▸ **Task prompt**: Quote verbatim the span of lines that begins the listing below and closes with the line containing "COL = S.collection".
━━━━━ Dataset section
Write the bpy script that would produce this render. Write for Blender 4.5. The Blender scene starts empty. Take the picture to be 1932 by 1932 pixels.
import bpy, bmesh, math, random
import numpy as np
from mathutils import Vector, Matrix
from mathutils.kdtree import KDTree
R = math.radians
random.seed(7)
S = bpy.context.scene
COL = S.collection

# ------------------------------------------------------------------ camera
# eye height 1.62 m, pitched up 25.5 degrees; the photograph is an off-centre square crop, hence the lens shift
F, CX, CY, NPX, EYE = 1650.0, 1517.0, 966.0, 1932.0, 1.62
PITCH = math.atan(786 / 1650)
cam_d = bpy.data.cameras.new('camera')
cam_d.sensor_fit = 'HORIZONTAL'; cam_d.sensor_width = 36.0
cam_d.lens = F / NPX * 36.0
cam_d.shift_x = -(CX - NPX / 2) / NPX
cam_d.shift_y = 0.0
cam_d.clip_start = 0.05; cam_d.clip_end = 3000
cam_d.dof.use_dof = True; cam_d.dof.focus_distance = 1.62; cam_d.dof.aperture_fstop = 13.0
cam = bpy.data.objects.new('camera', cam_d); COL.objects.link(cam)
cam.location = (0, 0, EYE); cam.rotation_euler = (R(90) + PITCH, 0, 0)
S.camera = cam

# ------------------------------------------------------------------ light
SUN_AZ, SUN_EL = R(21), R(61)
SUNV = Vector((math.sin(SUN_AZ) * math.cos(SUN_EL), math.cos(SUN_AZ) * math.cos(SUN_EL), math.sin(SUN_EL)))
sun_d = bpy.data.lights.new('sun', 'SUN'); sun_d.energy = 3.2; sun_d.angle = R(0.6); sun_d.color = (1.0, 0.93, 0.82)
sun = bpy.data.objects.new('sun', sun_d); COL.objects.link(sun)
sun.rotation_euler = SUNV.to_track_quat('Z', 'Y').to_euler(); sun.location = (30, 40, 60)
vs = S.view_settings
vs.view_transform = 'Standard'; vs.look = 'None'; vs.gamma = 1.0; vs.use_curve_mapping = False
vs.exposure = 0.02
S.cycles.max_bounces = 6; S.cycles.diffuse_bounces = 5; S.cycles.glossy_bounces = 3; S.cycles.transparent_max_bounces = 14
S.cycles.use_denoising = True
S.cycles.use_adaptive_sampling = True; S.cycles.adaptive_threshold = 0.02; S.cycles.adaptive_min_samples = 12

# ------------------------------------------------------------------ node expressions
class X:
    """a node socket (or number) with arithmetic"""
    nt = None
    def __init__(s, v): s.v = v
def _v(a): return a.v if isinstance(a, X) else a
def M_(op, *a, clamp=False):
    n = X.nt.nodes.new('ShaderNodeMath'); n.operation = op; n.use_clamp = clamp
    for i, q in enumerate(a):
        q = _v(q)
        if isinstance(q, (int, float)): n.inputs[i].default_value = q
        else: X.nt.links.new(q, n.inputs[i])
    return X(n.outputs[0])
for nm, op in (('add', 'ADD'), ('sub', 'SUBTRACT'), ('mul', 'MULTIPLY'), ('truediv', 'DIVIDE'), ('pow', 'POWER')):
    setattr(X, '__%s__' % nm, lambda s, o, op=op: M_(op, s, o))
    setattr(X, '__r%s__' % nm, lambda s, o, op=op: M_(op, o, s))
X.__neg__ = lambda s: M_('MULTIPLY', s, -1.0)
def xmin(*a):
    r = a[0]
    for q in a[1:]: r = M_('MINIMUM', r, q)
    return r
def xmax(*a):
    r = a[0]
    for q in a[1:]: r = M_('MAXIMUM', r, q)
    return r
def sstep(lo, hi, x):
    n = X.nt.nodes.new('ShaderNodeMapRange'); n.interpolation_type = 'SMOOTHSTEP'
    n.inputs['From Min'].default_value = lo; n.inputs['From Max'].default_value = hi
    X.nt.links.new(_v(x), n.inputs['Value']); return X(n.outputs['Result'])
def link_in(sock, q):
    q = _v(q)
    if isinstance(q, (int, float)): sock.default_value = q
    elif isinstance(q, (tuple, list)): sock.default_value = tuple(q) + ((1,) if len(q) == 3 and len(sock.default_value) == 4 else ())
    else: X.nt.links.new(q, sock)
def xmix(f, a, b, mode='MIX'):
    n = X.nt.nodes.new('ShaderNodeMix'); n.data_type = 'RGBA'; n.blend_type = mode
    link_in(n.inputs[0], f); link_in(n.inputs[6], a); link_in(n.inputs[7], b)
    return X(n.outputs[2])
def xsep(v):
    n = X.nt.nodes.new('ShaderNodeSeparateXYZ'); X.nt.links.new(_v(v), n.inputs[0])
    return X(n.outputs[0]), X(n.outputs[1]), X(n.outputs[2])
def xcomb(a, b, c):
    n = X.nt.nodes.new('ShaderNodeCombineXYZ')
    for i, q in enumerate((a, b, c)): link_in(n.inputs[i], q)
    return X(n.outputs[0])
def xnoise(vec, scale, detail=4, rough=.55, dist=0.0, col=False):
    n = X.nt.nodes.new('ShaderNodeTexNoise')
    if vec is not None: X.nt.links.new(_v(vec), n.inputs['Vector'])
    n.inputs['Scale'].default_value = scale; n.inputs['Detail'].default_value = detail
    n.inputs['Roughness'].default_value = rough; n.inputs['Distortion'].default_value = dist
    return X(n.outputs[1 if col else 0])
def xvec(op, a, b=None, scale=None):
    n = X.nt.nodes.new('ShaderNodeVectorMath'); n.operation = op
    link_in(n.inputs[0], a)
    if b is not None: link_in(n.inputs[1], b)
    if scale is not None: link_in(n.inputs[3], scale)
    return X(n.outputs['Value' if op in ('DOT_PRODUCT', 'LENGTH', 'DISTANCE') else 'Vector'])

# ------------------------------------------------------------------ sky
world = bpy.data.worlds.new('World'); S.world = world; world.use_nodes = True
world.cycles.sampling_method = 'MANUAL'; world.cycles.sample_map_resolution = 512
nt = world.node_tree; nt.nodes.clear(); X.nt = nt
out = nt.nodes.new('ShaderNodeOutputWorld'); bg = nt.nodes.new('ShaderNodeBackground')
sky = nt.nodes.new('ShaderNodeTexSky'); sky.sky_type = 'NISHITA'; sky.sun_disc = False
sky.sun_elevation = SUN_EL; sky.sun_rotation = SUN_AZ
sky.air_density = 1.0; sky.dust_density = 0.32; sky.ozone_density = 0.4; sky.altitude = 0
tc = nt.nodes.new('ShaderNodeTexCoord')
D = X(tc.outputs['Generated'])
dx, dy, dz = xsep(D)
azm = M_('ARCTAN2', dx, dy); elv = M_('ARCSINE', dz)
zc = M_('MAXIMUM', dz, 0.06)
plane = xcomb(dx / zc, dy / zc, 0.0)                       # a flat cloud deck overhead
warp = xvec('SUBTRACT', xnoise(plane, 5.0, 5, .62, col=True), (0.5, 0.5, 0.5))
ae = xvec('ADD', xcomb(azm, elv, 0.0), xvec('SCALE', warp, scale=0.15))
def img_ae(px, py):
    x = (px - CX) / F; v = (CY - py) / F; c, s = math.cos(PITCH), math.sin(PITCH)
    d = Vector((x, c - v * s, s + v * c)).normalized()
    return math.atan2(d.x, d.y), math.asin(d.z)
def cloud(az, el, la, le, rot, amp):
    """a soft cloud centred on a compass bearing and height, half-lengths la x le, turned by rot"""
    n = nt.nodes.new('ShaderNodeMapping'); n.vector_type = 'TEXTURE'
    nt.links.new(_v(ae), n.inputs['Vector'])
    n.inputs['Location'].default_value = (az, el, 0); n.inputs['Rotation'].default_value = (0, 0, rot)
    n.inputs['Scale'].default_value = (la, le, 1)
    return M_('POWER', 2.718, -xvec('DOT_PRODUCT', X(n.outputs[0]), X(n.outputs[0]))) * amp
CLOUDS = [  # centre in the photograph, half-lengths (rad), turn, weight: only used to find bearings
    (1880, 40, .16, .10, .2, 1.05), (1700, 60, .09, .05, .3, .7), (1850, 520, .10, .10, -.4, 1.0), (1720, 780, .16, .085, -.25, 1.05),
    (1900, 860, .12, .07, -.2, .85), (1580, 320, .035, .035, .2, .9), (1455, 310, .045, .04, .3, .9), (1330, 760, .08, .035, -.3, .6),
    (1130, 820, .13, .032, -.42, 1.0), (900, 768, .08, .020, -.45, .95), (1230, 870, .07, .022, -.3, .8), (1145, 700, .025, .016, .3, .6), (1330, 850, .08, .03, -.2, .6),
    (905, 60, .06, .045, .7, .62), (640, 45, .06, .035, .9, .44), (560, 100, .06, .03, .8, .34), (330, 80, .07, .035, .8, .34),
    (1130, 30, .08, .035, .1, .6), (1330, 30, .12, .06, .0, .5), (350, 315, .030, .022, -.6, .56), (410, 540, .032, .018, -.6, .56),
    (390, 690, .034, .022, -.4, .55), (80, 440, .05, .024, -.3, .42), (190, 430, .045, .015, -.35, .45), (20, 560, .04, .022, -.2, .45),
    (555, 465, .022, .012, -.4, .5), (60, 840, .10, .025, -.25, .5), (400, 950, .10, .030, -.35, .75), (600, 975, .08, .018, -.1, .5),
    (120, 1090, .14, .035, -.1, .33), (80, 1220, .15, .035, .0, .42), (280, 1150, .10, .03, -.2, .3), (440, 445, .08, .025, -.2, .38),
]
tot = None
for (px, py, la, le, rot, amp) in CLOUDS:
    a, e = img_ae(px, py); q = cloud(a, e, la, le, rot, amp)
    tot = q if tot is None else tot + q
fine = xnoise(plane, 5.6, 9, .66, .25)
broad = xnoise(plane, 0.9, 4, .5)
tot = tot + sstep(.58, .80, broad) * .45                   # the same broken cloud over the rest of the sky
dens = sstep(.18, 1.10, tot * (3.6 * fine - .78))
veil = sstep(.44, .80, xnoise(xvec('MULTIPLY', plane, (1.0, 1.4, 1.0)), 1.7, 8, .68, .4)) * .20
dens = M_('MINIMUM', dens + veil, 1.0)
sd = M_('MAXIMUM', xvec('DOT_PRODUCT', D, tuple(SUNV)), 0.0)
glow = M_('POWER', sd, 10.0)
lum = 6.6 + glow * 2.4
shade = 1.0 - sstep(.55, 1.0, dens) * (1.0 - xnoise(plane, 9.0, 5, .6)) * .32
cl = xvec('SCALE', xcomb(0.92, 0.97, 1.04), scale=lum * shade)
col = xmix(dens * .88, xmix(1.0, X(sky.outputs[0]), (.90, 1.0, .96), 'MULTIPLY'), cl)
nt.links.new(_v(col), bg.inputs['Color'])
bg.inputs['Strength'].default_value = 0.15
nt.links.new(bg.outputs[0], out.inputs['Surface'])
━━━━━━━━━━
▸ **Solution for this exercise**:
Write the bpy script that would produce this render. Write for Blender 4.5. The Blender scene starts empty. Take the picture to be 1932 by 1932 pixels.
import bpy, bmesh, math, random
import numpy as np
from mathutils import Vector, Matrix
from mathutils.kdtree import KDTree
R = math.radians
random.seed(7)
S = bpy.context.scene
COL = S.collection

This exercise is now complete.